### Data extract
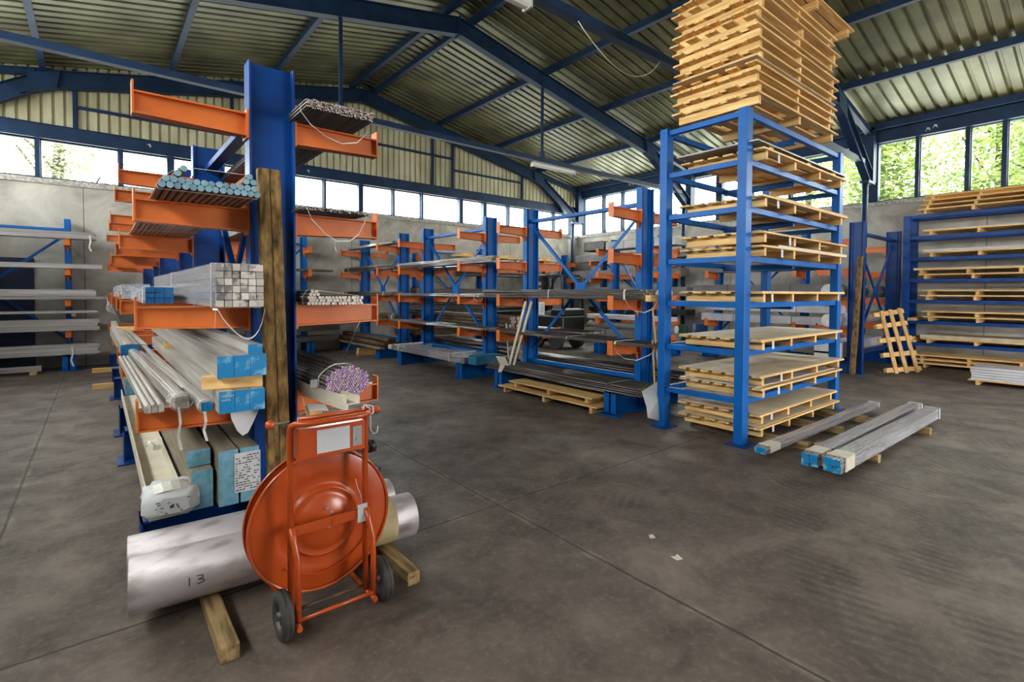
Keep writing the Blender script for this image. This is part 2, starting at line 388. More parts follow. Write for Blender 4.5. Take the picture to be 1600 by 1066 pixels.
# sills
for i, (a, b) in enumerate((((XL, YB-.04, SILL-.12), (XR, YB+.25, SILL-.02)), ((XR-.04, YF, SILL-.12), (XR+.25, YB, SILL-.02)), ((XL-.25, YF, SILL-.12), (XL+.04, YB, SILL-.02)))):
    mb = MB(); mb.box(*a, *b); struct('trim_%d' % (i+1), mb, M_SILL)
# header beams above the glass
HB0, HB1 = 4.68, 4.98
mb = MB(); mb.box(XL, YB-.06, HB0, XR, YB+.2, HB1); mb.box(XL, YB-.1, HB1-.012, XR, YB+.2, HB1); mb.box(XL, YB-.1, HB0, XR, YB+.1, HB0+.012)
struct('header_beam', mb, M_STRUCT)
mb = MB(); mb.box(XR-.08, YF, 5.32, XR+.2, YB, 5.62); mb.box(XR-.02, YF, 5.62, XR+.2, YB, 5.72); struct('header_beam', mb, M_STRUCT)
mb = MB(); mb.box(XL-.2, YF, 5.32, XL+.08, YB, 5.72); struct('header_beam', mb, M_STRUCT)
# gable cladding on the back wall, vertical ribs
mb = MB(); x = XL; p = .18; xs = []
while x < XR:
    xs += [(x, 0), (x+.128, 0), (x+.136, .05), (x+.172, .05)]; x += p
xs.append((min(x, XR), 0))
k = len(mb.v)
for (xx, dy) in xs: mb.v += [(xx, YB+.03+dy, HB1), (xx, YB+.03+dy, zroof(xx)+.02)]
for (xx, dy) in xs: mb.v += [(xx, YB+.08+dy, HB1), (xx, YB+.08+dy, zroof(xx)+.02)]
nn = len(xs)
for i in range(nn-1):
    mb.face((k+2*i, k+2*i+2, k+2*i+3, k+2*i+1)); mb.face((k+2*nn+2*i, k+2*nn+2*i+1, k+2*nn+2*i+3, k+2*nn+2*i+2))
struct('gable_cladding', mb, M_CLAD)
mb = MB()
for x in (-.31, 2.6, 8.22, 8.96, 11.93): mb.box(x-.035, YB-.05, HB1, x+.035, YB+.02, zroof(x)-.05)
for (xa, xb, z) in ((-.31, 2.6, 5.44), (5.3, 8.96, 5.94), (8.96, 11.93, 5.58)): mb.box(xa, YB-.045, z-.03, xb, YB+.02, z+.03)
struct('gable_girt', mb, M_STRUCT)
# windows: one window per light
def window(n, axis, a, b, z0, z1, other, side, rail=False):
    w = bpy.data.objects.new('window_%d' % n, None); COL.objects.link(w); w['kind'] = 'structure'
    fr = MB(); t = .022
    def bx(u0, u1, v0, v1, th=.05):
        if axis == 'x': fr.box(u0, other, v0, u1, other+th*side, v1)
        else:
            x0, x1 = sorted((other, other+th*side)); fr.box(x0, u0, v0, x1, u1, v1)
    bx(a, a+t, z0, z1); bx(b-t, b, z0, z1); bx(a, b, z0, z0+t); bx(a, b, z1-t, z1)
    obj('window_frame', fr, M_FRAMEG, w)
    g = MB()
    if axis == 'x': g.box(a+t, other+.02*side, z0+t, b-t, other+.026*side, z1-t)
    else:
        x0, x1 = sorted((other+.02*side, other+.026*side)); g.box(x0, a+t, z0+t, x1, b-t, z1-t)
    obj('pane', g, M_GLASS, w)
    if rail:
        h = MB()
        if axis == 'x': h.box((a+b)/2-.01, other-.02, z0+.3, (a+b)/2+.01, other, z0+.38)
        else: h.box(other-.02, b-.03, z0+.5, other, b-.01, z0+.62)
        obj('window_handle', h, M_GALV, w)
    return w
wn = 1
bk = [-3.1, -.89, .43, 1.34, 2.4, 3.85, 4.85, 5.87, 6.89, 7.85, 9.3, 10.27, 11.31, 12.5, 13.55, 14.45]
posts = MB()
for i in range(len(bk)-1):
    window(wn, 'x', bk[i]+.03, bk[i+1]-.03, SILL, HB0, YB+.05, 1); wn += 1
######
# Stated exercise
Copy the data character for character, but drop all pictures from the copy.

# Solution
Keep writing the Blender script for this image. This is part 2, starting at line 388. More parts follow. Write for Blender 4.5. Take the picture to be 1600 by 1066 pixels.
# sills
for i, (a, b) in enumerate((((XL, YB-.04, SILL-.12), (XR, YB+.25, SILL-.02)), ((XR-.04, YF, SILL-.12), (XR+.25, YB, SILL-.02)), ((XL-.25, YF, SILL-.12), (XL+.04, YB, SILL-.02)))):
    mb = MB(); mb.box(*a, *b); struct('trim_%d' % (i+1), mb, M_SILL)
# header beams above the glass
HB0, HB1 = 4.68, 4.98
mb = MB(); mb.box(XL, YB-.06, HB0, XR, YB+.2, HB1); mb.box(XL, YB-.1, HB1-.012, XR, YB+.2, HB1); mb.box(XL, YB-.1, HB0, XR, YB+.1, HB0+.012)
struct('header_beam', mb, M_STRUCT)
mb = MB(); mb.box(XR-.08, YF, 5.32, XR+.2, YB, 5.62); mb.box(XR-.02, YF, 5.62, XR+.2, YB, 5.72); struct('header_beam', mb, M_STRUCT)
mb = MB(); mb.box(XL-.2, YF, 5.32, XL+.08, YB, 5.72); struct('header_beam', mb, M_STRUCT)
# gable cladding on the back wall, vertical ribs
mb = MB(); x = XL; p = .18; xs = []
while x < XR:
    xs += [(x, 0), (x+.128, 0), (x+.136, .05), (x+.172, .05)]; x += p
xs.append((min(x, XR), 0))
k = len(mb.v)
for (xx, dy) in xs: mb.v += [(xx, YB+.03+dy, HB1), (xx, YB+.03+dy, zroof(xx)+.02)]
for (xx, dy) in xs: mb.v += [(xx, YB+.08+dy, HB1), (xx, YB+.08+dy, zroof(xx)+.02)]
nn = len(xs)
for i in range(nn-1):
    mb.face((k+2*i, k+2*i+2, k+2*i+3, k+2*i+1)); mb.face((k+2*nn+2*i, k+2*nn+2*i+1, k+2*nn+2*i+3, k+2*nn+2*i+2))
struct('gable_cladding', mb, M_CLAD)
mb = MB()
for x in (-.31, 2.6, 8.22, 8.96, 11.93): mb.box(x-.035, YB-.05, HB1, x+.035, YB+.02, zroof(x)-.05)
for (xa, xb, z) in ((-.31, 2.6, 5.44), (5.3, 8.96, 5.94), (8.96, 11.93, 5.58)): mb.box(xa, YB-.045, z-.03, xb, YB+.02, z+.03)
struct('gable_girt', mb, M_STRUCT)
# windows: one window per light
def window(n, axis, a, b, z0, z1, other, side, rail=False):
    w = bpy.data.objects.new('window_%d' % n, None); COL.objects.link(w); w['kind'] = 'structure'
    fr = MB(); t = .022
    def bx(u0, u1, v0, v1, th=.05):
        if axis == 'x': fr.box(u0, other, v0, u1, other+th*side, v1)
        else:
            x0, x1 = sorted((other, other+th*side)); fr.box(x0, u0, v0, x1, u1, v1)
    bx(a, a+t, z0, z1); bx(b-t, b, z0, z1); bx(a, b, z0, z0+t); bx(a, b, z1-t, z1)
    obj('window_frame', fr, M_FRAMEG, w)
    g = MB()
    if axis == 'x': g.box(a+t, other+.02*side, z0+t, b-t, other+.026*side, z1-t)
    else:
        x0, x1 = sorted((other+.02*side, other+.026*side)); g.box(x0, a+t, z0+t, x1, b-t, z1-t)
    obj('pane', g, M_GLASS, w)
    if rail:
        h = MB()
        if axis == 'x': h.box((a+b)/2-.01, other-.02, z0+.3, (a+b)/2+.01, other, z0+.38)
        else: h.box(other-.02, b-.03, z0+.5, other, b-.01, z0+.62)
        obj('window_handle', h, M_GALV, w)
    return w
wn = 1
bk = [-3.1, -.89, .43, 1.34, 2.4, 3.85, 4.85, 5.87, 6.89, 7.85, 9.3, 10.27, 11.31, 12.5, 13.55, 14.45]
posts = MB()
for i in range(len(bk)-1):
    window(wn, 'x', bk[i]+.03, bk[i+1]-.03, SILL, HB0, YB+.05, 1); wn += 1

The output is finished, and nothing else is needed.